According to a recent survey performed by Global RegTech Review, compliance officers are taking the lead in transforming regulatory processes by actively engaging with RegTech solution providers to identify potential gaps in existing compliance programs and finding ways to remedy them using modern technology.

RegTech Is Becoming a Buyer’s Market – and Those Buyers are Changing

The demands of post-2009 financial regulations can impose a heavy burden on banks and financial service providers, particularly those that drag their feet in implementing the processes necessary to meet increasingly complex data collection and management requirements. However, the most effective senior compliance officers are responding by taking the bull by the horns with respect to integrating cutting-edge technology into their regulatory processes.

Many RegTech providers are used to working with the development and technology professionals at large institutions, but the effective integration of technology is growing in importance as national laws are imposing more and more monitoring and data-driven compliance requirements. Thus, more and more of the decision making in the integration of RegTech solutions is occurring within the leadership of an organization’s compliance department. This shift in the decision-making nexus within the regulatory technology buyer’s market is forcing RegTech companies to reconsider their priorities.

To meet the needs of an increasingly demand-driven market, RegTech companies must devote more attention to ensuring that their solutions are both effective for compliance officers managing an ever-growing amount of compliance-related data and efficient for technology professionals to integrate into existing systems. Indeed, it appears that integration is a major hurdle for RegTech adoption, as many third-party solutions are deemed too cumbersome to implement alongside legacy systems, or else they are regarded as not offering adequate end-to-end solutions due to the fact that they only offer compartmentalized value within the existing compliance system. In this manner, RegTech solutions that are backward-compatible or otherwise can be easily integrated with legacy software may offer a better solution to the evolving needs of modern compliance departments. Across the marketplace, compliance officers are demanding software solutions that are not only effective at achieving and maintaining compliance goals, but also are adaptable to new legislation and sensitive to costs.

RegTech Companies

RegTech Is Becoming a Buyer’s Market

RegTech Companies Must Respond to Changing Client Needs

In the past, much of the authority to invest in third-party enterprise technology solutions was held by decision-makers outside of the compliance department. This is changing; today, senior compliance officials are playing a more significant role in selecting RegTech solutions. As a result, issues that are more poignant to compliance departments – such as maintaining independence and client confidentiality or limiting potential conflicts of interest during a compliance investigation – are becoming key concerns for RegTech buyers. RegTech companies must respond to these evolving client needs by crafting solutions that work for compliance officers in the real world.
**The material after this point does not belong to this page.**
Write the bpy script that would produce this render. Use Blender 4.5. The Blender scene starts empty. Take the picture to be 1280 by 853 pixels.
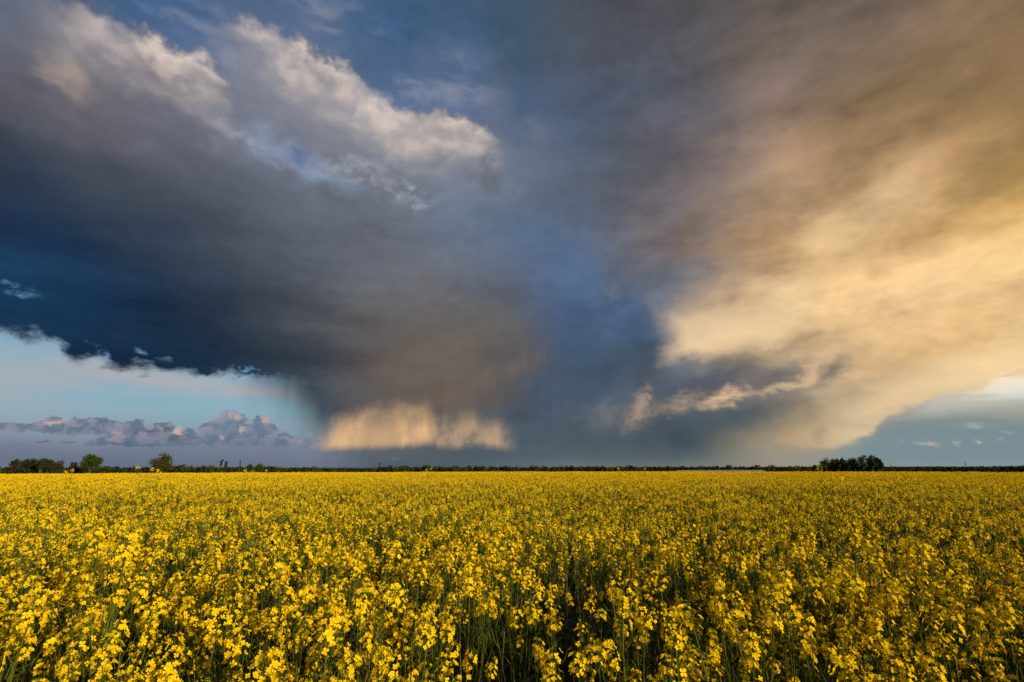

While innovation departments may be interested in finding the most groundbreaking and creative solution, regulatory compliance officers are more focused on effective compliance monitoring that is adaptive to new legislation and low cost. In response, RegTech companies are finding ways to strike a new balance between innovation and compliance.

New Priorities Emerge for RegTech Solution Providers

The most pressing issues facing modern compliance officers revolve around three primary compliance concerns: increasing penalties for increasingly-common regulatory violations, the increasing complexity of new compliance requirements being passed within the post-2008 regulatory environment, and the cost of having to invest in greater human and physical capital to deal with ever-more challenging and high-stakes compliance situations. At a bare minimum, effective RegTech solutions must address these concerns; however, they also need to shift their priorities in order to compete in a changing marketplace.

Today’s compliance officers need technological solutions that address increasingly-complicated monitoring and disclosure requirements – particularly with respect to KYC, risk management, privacy protection, and cybersecurity. Thus far, it appears that some RegTech providers are responding to the changing needs of the marketplace, but other companies are struggling to keep up with this shift in buyer priorities. While 26% of RegTech companies currently offer compliance management solutions, only 17% offer KYC and onboarding verification solutions. Even fewer offer products that meet the cybersecurity and data protection needs of most modern compliance departments. Given that high-profile cybersecurity lapses have been splashed across national headlines more than a few times in the recent past, it’s surprising that more RegTech companies are not making these concerns more serious priorities.

The costs of non compliance can be catastrophic, and as a result, an increasing proportion of regulated organizations are delegating RegTech investment decisions to compliance officials. Still, most RegTech companies are struggling to meet the practical needs of this new ilk of the decisionmaker.